Lines that include the word "Blender" are the ones to copy.

· · · · ·

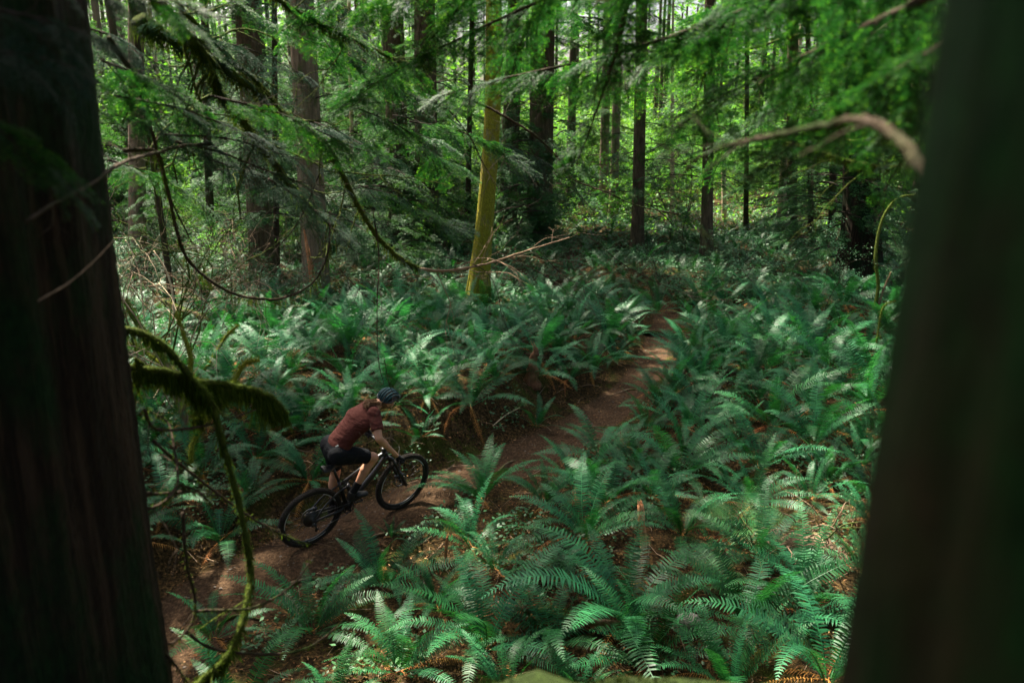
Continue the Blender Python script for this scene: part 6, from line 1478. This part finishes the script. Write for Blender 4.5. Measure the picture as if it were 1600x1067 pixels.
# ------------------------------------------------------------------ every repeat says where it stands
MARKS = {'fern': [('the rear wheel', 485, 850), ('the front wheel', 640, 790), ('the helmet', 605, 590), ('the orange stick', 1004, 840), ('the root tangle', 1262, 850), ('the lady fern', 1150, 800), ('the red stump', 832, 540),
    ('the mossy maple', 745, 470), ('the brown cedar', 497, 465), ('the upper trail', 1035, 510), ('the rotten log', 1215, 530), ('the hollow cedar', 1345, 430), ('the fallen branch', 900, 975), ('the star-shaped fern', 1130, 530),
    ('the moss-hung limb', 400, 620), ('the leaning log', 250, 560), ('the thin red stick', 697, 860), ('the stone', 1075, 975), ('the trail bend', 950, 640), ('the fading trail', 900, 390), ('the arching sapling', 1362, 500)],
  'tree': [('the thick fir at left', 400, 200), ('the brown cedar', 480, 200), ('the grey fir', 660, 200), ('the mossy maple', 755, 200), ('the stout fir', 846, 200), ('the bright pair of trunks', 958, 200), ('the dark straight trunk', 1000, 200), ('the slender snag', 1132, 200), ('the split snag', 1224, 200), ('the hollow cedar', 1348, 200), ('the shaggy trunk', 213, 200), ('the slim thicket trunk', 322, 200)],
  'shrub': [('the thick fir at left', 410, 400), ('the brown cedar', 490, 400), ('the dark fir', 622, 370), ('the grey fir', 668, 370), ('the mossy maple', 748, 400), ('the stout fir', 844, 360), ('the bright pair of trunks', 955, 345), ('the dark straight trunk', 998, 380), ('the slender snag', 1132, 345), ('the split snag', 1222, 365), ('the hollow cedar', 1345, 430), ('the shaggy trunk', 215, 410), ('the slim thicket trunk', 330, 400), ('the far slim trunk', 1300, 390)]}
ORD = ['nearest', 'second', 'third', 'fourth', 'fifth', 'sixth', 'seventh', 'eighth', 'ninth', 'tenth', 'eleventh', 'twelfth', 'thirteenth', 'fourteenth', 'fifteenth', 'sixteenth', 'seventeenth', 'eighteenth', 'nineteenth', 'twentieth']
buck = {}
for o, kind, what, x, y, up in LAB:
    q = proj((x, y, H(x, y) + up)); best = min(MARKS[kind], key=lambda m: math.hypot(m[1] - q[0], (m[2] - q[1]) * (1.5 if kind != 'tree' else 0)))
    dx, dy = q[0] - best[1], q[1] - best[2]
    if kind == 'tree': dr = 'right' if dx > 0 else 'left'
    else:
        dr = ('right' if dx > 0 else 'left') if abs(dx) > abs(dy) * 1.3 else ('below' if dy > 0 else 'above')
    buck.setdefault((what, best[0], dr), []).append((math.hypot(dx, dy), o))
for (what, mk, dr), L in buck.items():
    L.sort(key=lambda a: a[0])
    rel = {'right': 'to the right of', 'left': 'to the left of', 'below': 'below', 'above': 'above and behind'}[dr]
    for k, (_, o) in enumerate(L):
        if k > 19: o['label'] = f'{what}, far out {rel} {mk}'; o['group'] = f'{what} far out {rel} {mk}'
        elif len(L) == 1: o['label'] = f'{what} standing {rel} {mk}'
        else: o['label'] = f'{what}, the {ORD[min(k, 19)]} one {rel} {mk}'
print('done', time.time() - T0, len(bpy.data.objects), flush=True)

· · · · ·

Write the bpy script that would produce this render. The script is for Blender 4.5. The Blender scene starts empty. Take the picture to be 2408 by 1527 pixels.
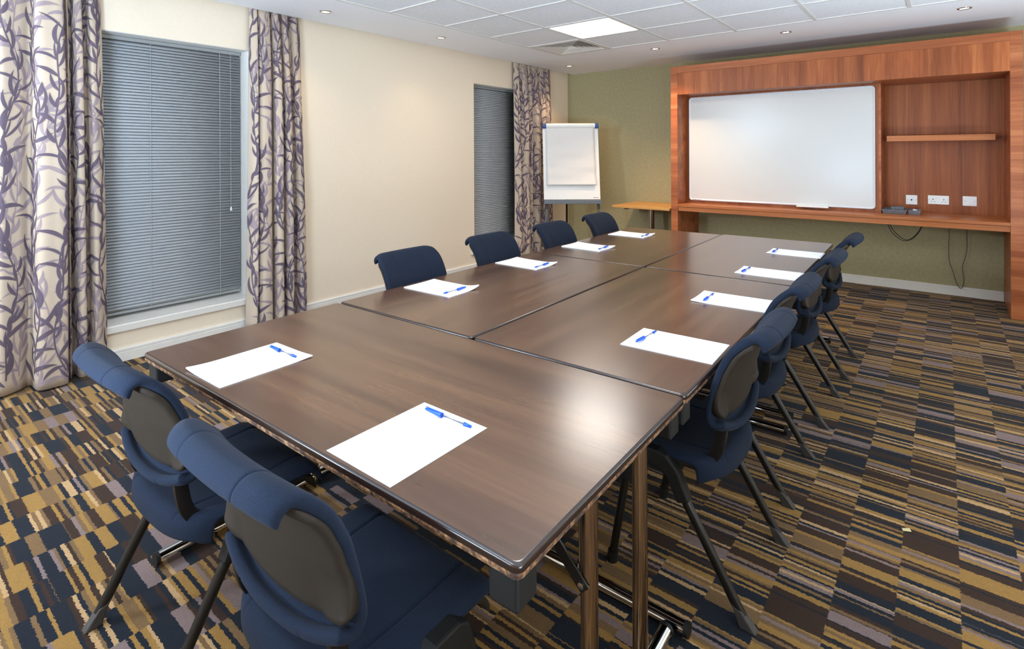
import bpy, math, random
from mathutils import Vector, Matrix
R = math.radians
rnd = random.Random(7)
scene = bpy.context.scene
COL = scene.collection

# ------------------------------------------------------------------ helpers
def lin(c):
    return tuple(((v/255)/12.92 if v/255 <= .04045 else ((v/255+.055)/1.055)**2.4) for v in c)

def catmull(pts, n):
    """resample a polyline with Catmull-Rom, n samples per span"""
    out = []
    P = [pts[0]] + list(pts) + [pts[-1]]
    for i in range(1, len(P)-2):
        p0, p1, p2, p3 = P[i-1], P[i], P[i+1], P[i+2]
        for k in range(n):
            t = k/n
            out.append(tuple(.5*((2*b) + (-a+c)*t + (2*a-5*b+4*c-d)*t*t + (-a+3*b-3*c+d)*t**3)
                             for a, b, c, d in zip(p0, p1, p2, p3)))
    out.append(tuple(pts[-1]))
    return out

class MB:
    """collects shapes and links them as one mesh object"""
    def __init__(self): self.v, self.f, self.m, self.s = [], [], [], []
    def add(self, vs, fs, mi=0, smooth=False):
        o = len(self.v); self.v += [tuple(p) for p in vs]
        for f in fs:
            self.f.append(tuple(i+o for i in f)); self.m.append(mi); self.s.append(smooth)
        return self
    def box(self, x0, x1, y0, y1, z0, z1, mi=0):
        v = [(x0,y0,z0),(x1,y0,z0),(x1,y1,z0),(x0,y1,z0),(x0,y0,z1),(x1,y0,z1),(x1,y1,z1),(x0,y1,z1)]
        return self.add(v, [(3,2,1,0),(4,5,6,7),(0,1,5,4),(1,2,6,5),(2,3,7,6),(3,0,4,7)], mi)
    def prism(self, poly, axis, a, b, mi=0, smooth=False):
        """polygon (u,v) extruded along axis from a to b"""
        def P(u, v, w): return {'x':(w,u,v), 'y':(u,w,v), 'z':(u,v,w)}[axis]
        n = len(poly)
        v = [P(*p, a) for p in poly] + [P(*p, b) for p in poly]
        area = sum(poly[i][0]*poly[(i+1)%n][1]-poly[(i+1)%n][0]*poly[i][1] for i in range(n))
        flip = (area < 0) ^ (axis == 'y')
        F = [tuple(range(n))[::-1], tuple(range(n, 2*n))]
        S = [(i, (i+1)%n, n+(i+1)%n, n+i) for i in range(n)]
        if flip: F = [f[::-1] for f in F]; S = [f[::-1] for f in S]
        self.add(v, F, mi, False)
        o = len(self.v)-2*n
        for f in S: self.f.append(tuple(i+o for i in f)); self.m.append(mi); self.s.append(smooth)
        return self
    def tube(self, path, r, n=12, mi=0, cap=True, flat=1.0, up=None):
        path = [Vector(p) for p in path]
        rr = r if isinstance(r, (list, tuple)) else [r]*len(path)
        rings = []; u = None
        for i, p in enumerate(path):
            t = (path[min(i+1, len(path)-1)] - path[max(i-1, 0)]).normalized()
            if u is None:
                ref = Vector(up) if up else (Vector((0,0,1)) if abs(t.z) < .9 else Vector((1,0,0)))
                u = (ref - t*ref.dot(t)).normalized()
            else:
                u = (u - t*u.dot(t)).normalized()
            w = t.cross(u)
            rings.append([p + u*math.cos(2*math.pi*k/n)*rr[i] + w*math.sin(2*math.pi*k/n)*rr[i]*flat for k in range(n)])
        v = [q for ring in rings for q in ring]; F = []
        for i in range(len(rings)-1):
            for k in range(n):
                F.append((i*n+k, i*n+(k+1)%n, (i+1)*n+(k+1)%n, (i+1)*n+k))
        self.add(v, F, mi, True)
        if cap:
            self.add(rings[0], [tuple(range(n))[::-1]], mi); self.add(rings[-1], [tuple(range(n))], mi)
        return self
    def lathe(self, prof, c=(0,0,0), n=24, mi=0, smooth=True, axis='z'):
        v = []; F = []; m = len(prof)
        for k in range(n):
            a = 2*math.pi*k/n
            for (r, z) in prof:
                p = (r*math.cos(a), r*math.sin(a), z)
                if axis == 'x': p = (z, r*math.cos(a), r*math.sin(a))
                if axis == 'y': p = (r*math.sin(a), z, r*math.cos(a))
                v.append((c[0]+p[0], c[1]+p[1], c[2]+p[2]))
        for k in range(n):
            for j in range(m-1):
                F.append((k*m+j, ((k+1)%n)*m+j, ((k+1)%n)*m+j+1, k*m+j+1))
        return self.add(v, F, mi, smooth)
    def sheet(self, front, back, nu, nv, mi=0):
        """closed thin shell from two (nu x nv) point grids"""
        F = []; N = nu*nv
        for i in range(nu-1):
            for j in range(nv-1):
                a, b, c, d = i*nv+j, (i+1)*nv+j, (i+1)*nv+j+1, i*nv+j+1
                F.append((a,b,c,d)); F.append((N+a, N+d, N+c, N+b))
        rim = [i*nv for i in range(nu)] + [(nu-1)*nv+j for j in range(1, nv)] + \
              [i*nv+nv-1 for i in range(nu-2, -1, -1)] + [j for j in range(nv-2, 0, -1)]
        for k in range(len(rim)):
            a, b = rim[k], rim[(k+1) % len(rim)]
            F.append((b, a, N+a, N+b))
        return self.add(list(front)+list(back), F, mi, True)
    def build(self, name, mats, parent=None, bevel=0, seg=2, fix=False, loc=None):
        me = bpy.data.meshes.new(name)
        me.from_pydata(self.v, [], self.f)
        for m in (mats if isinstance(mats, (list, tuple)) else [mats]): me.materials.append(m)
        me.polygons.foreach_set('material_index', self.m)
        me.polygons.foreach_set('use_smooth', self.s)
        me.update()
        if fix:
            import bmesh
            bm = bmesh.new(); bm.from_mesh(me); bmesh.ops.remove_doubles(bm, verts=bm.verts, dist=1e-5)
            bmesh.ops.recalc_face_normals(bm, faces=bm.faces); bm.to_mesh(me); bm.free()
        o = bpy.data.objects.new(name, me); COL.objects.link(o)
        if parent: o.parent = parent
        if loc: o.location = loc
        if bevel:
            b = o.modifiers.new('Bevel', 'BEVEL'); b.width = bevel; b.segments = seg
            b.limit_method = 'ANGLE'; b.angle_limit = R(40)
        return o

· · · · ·

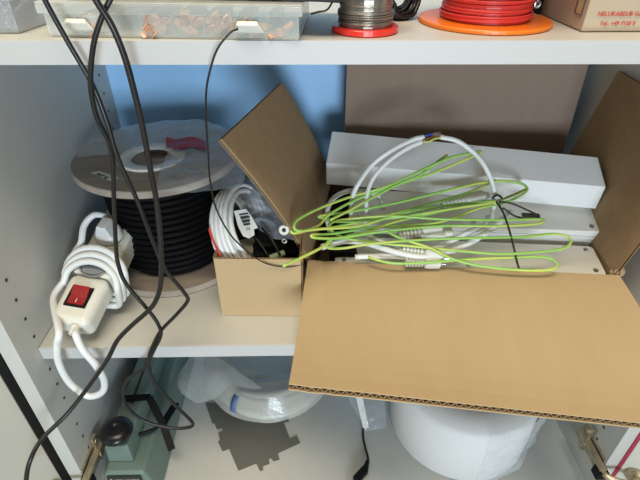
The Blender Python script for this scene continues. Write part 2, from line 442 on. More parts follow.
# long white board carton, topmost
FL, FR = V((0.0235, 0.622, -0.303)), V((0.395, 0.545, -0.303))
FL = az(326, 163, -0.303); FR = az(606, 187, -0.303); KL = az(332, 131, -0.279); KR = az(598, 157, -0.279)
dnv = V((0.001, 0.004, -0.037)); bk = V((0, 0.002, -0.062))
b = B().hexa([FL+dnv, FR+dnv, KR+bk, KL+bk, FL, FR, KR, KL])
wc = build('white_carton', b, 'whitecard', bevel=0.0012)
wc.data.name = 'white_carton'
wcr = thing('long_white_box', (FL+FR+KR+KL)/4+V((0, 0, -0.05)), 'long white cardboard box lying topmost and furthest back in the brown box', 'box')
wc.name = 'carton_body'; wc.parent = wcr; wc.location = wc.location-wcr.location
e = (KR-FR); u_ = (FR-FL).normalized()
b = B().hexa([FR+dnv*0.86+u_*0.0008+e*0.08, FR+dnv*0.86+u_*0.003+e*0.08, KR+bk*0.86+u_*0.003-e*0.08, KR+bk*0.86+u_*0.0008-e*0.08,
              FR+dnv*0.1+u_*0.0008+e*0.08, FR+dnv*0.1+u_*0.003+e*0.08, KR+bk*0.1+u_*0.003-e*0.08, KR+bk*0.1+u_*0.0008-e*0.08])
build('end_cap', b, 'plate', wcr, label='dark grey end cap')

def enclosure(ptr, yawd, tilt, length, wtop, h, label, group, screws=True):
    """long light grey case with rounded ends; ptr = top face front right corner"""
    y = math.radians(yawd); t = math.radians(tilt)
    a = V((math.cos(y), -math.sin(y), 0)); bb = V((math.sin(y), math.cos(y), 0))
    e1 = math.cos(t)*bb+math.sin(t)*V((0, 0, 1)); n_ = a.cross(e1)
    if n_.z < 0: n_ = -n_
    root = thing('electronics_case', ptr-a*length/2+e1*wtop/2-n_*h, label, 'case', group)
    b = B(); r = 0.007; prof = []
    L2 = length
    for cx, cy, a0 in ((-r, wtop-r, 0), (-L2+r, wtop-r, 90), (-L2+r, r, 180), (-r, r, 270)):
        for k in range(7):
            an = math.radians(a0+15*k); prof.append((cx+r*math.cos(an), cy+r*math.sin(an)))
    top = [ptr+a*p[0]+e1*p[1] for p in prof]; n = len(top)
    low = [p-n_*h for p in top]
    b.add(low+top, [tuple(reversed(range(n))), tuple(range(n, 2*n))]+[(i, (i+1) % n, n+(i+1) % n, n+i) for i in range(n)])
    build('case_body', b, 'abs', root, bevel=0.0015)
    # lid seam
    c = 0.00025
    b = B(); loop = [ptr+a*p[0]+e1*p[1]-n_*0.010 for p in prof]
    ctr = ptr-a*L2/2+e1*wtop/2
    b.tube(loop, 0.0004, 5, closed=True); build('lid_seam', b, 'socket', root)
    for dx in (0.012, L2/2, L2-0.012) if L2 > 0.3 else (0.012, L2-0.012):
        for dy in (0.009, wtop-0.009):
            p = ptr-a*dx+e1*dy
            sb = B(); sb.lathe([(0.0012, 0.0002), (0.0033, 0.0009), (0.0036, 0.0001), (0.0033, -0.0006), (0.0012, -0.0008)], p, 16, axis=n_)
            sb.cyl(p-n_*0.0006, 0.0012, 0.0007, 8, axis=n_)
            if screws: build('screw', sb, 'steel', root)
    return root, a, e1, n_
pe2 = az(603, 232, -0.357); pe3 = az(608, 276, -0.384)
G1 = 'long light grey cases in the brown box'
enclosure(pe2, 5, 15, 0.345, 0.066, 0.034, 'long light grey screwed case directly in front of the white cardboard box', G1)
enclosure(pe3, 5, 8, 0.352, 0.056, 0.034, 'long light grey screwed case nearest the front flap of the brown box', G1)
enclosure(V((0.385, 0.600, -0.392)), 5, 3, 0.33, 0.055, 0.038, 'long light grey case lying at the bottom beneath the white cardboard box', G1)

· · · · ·

_EXERCISE RESULT_
Continue the Blender Python script for this scene: part 6, from line 1478. This part finishes the script. Write for Blender 4.5. Measure the picture as if it were 1600x1067 pixels.
Write the bpy script that would produce this render. The script is for Blender 4.5. The Blender scene starts empty. Take the picture to be 2408 by 1527 pixels.
The Blender Python script for this scene continues. Write part 2, from line 442 on. More parts follow.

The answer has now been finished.